This Is the End

RICK BOOKSTABER

Markets, Risk and Human Interaction

August 23, 2007

Can high liquidity + low volatility = high risk?

Lower volatility can mean higher risk. Here is how I think we get to this paradoxical result.

With the growth of hedge funds over the past few years, more and more capital has been scavenging for alpha opportunities. When anything moves a little out of line, there is plenty of money ready to pounce on it. That is, there is more liquidity. And this is great for the liquidity demanders – for example a pension fund that has to invest a recent inflow – because they don’t have to move prices very far to elicit the other side of the trade. And that means lower price volatility.

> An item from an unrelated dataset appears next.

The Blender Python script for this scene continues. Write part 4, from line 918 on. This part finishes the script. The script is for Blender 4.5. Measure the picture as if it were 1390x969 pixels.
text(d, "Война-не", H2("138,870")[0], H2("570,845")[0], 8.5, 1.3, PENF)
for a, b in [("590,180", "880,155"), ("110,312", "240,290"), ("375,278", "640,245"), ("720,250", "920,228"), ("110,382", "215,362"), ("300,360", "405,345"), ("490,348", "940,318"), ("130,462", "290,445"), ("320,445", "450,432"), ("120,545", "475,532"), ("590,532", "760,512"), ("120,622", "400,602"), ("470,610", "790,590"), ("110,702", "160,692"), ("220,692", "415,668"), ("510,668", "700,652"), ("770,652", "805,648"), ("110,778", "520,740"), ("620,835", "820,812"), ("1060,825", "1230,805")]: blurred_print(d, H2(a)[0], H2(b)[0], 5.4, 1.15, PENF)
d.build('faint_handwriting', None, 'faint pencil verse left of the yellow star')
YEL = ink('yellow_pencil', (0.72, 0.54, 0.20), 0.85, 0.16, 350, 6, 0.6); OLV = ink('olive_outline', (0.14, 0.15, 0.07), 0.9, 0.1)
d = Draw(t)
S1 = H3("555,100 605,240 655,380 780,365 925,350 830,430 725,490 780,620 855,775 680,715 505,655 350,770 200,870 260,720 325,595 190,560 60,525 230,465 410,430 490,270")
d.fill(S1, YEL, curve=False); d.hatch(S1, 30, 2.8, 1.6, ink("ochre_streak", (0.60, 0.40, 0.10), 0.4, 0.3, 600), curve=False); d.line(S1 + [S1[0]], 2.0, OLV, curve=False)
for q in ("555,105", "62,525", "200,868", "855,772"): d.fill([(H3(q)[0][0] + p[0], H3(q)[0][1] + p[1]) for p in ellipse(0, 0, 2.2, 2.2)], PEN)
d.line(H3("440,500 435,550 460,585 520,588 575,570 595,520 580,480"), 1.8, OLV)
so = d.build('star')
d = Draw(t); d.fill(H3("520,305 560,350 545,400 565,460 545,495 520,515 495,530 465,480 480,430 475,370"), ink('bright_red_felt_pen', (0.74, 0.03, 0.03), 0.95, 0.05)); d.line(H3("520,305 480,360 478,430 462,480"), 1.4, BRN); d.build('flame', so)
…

The lower volatility in turn leads to higher leverage. One reason is that many funds base their leverage on value at risk, and they calculate value at risk using historical volatility. So when there is lower volatility they can lever more and still stay within their VaR limits. A second reason is that as more capital flows into the market and as leverage increases, there is more money chasing opportunities. Alpha from the opportunities is thus dampened, so a hedge fund now has to leverage up more in order to try to generate its target returns. And so the cycle goes – more leverage leads to more liquidity and lower volatility and narrower opportunities, which then leads to still higher leverage. This cycle is not much different than the classical credit cycle – which it is a part of this time around – where financial institutions make credit successively easier and easier because of competitive pressure and an environment that has, up to that point, been clear sailing.

This then gets to the higher risk. Because the real risk in the markets is not the day-to-day volatility, it is the risk of a crisis. And as I argue in A Demon of Our Own Design, high leverage is one root cause of crisis.

Bernanke has said the hedge funds “provide a good deal of liquidity in the markets and help the markets work more efficiently.” And that should be good, right? Well, it depends on how they are getting that liquidity. If it is through leverage, there may be a cloud inside that silver lining.

This relationship between liquidity, volatility versus risk is hard to observe, because there is nothing in the day-to-day markets to suggest anything is wrong. In fact, with volatility low, everything looks just great. We don’t know that leverage has increased, because nobody has those numbers. We don’t know how much liquidity will be forthcoming if there is a market stress, nor do we know how many of those who are the liquidity providers in the normal, quiet market times will move to the sidelines, or turn into liquidity demanders themselves. On the surface, the water may be smooth as glass, but we cannot fathom what is happening in the depths.